[Raw records]
▼▼▼

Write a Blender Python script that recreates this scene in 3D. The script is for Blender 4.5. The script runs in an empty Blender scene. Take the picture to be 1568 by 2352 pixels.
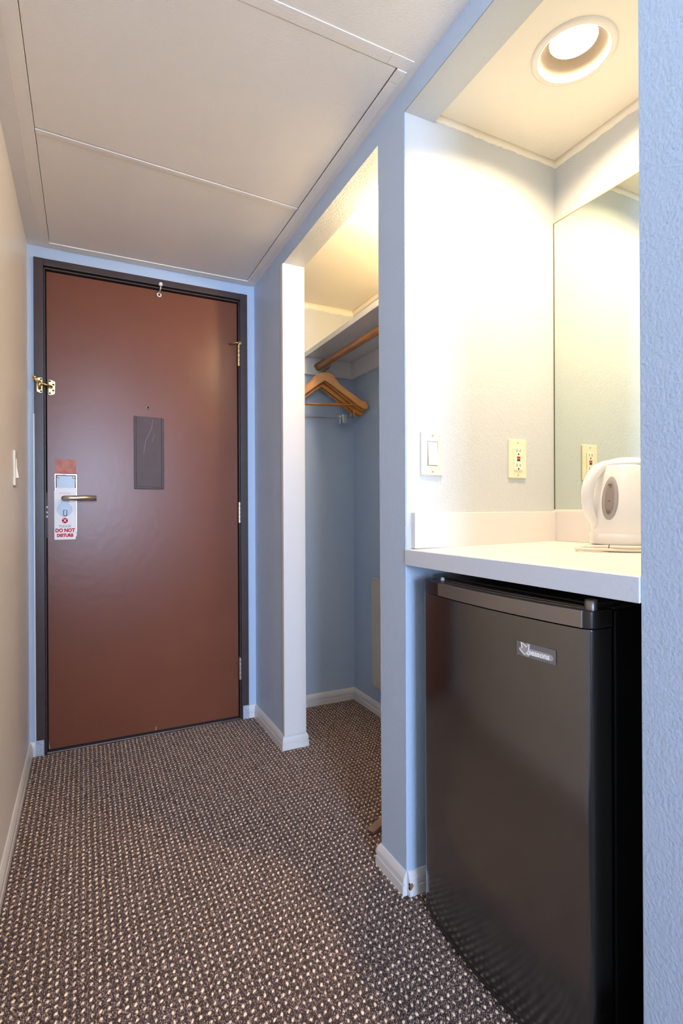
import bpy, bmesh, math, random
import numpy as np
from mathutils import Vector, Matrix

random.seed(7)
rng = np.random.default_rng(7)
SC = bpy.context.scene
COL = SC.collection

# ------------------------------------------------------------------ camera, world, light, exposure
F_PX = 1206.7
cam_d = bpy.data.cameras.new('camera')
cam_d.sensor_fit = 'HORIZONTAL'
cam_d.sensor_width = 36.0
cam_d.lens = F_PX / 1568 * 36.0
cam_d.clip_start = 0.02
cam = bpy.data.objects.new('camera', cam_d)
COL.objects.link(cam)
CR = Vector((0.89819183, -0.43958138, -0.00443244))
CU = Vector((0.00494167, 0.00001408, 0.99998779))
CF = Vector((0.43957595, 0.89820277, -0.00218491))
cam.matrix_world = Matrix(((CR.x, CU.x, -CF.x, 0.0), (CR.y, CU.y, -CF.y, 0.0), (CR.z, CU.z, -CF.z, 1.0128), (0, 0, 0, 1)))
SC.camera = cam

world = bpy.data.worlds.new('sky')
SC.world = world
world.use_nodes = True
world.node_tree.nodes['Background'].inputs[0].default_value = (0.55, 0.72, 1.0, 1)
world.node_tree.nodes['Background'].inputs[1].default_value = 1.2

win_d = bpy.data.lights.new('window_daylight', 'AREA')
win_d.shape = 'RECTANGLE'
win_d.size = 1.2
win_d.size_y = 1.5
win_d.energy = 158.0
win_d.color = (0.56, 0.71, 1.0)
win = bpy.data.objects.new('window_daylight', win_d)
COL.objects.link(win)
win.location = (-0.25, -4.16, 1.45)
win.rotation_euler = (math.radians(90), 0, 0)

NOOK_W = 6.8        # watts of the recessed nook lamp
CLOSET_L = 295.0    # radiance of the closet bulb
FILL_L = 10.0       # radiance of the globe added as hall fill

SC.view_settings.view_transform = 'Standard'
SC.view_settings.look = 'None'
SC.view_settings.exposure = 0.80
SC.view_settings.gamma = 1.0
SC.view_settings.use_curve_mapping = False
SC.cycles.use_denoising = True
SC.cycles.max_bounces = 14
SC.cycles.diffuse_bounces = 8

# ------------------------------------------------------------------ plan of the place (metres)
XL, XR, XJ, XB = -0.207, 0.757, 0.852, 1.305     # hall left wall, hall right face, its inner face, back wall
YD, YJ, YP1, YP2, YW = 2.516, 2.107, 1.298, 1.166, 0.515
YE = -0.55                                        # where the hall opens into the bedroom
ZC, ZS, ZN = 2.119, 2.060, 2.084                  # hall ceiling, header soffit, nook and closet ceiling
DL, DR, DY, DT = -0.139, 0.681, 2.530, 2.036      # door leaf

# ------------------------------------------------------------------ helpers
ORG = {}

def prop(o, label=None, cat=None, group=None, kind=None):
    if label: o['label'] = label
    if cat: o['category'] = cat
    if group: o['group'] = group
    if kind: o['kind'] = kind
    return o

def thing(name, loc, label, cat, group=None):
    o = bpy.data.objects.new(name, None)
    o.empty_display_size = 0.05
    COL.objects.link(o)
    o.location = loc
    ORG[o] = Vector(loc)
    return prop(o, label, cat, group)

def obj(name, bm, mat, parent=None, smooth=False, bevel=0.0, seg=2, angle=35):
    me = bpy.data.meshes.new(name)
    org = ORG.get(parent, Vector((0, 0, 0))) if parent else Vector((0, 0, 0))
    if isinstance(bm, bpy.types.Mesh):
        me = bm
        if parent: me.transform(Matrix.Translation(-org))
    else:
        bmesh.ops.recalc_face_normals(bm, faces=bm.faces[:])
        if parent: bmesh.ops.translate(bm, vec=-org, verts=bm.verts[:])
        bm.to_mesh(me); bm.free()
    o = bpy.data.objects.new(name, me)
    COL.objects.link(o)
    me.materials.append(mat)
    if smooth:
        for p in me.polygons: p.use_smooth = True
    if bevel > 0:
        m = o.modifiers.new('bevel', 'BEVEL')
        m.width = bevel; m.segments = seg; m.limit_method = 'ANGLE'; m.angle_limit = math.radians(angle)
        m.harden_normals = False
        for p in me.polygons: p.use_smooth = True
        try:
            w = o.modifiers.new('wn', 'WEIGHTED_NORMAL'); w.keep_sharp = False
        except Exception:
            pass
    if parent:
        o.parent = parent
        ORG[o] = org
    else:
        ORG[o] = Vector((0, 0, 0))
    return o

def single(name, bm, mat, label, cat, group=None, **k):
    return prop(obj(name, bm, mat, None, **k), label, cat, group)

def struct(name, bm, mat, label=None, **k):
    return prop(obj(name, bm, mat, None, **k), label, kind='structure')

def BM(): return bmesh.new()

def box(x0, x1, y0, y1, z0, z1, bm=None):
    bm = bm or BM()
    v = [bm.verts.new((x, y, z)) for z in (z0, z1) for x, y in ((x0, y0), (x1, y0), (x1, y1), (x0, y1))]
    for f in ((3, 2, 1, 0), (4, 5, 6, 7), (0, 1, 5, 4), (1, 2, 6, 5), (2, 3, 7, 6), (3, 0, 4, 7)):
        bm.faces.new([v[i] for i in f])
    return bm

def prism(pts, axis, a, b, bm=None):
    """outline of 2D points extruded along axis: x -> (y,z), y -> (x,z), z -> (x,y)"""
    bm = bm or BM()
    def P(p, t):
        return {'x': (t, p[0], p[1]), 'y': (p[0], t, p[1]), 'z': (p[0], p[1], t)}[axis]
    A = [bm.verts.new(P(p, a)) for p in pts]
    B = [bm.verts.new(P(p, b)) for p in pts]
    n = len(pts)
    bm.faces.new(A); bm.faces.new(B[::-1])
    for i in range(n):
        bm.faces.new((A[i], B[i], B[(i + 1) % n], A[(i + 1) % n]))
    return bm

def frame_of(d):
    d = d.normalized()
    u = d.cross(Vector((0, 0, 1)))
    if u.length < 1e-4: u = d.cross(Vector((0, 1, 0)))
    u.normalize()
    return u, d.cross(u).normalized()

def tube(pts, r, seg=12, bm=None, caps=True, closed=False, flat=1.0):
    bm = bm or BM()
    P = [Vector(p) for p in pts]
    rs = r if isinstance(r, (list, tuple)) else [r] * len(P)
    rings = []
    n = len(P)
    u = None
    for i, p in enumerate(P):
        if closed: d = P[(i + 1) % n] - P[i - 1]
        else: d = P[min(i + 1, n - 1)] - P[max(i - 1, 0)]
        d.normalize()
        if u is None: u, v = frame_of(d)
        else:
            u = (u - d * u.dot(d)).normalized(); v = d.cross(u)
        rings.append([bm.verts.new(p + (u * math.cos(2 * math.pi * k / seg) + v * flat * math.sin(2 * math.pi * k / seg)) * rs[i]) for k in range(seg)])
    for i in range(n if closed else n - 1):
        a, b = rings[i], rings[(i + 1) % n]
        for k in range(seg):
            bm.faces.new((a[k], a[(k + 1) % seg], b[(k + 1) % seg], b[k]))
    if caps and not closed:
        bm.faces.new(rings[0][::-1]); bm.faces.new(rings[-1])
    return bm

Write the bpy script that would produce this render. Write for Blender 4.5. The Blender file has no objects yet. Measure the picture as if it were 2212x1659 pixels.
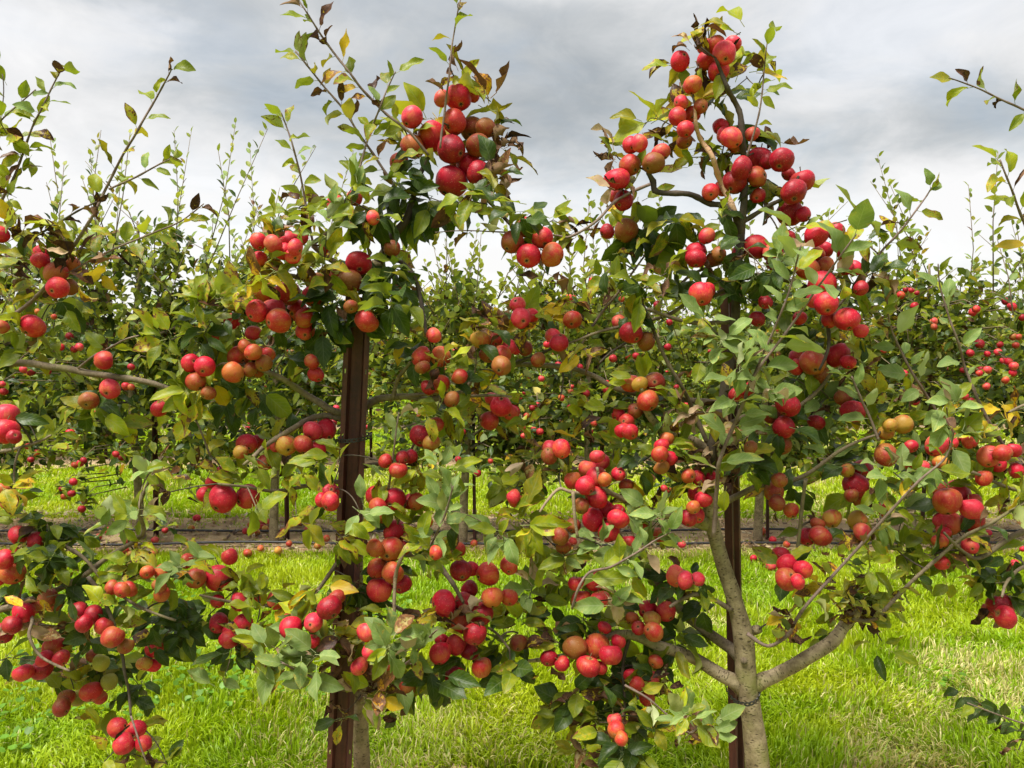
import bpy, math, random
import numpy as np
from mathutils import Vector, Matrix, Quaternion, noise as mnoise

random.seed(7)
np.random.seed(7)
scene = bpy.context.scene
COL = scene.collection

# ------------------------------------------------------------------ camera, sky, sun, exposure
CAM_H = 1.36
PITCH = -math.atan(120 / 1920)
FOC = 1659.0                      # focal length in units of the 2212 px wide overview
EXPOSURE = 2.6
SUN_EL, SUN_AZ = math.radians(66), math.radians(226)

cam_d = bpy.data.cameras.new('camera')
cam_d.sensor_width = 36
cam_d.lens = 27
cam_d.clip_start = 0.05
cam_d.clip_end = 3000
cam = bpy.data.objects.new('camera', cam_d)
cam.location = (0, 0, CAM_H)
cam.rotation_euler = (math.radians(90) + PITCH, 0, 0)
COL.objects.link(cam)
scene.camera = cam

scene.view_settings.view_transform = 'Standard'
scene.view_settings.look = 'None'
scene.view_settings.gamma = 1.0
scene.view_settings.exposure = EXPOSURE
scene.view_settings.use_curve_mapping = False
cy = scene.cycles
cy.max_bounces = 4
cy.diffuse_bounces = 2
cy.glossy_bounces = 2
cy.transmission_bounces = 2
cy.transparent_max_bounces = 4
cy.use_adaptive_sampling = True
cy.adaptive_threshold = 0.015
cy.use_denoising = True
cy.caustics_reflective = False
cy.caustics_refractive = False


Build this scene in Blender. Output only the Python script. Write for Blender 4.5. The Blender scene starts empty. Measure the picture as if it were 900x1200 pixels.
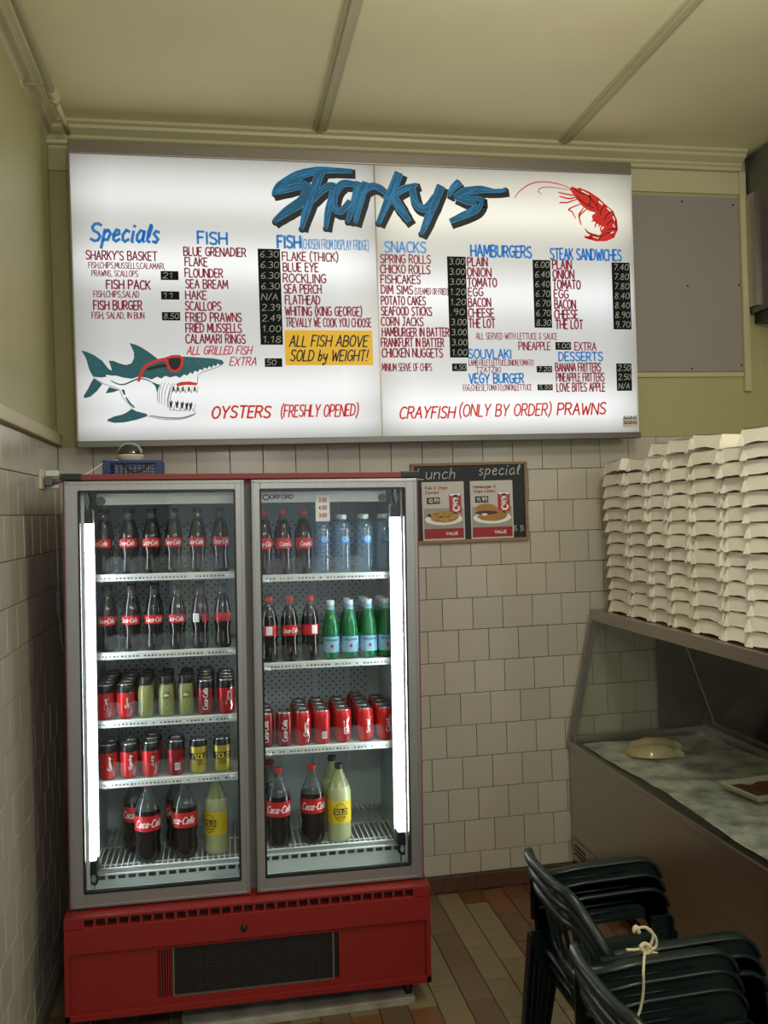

▲▲▲

§ **WHAT YOU NEED TO DO**
Give the lines above again exactly, from the one containing "Write the bpy" to the one containing "COL = scene.collection", both included, but leave out the pictures.

§ **SOLUTION TO THIS EXERCISE**
Write the bpy script that would produce this render. Write for Blender 4.5. The Blender file has no objects yet. Measure the picture as if it were 2212x1659 pixels.
import bpy, math, random
import numpy as np
from mathutils import Vector, Matrix, Quaternion, noise as mnoise

random.seed(7)
np.random.seed(7)
scene = bpy.context.scene
COL = scene.collection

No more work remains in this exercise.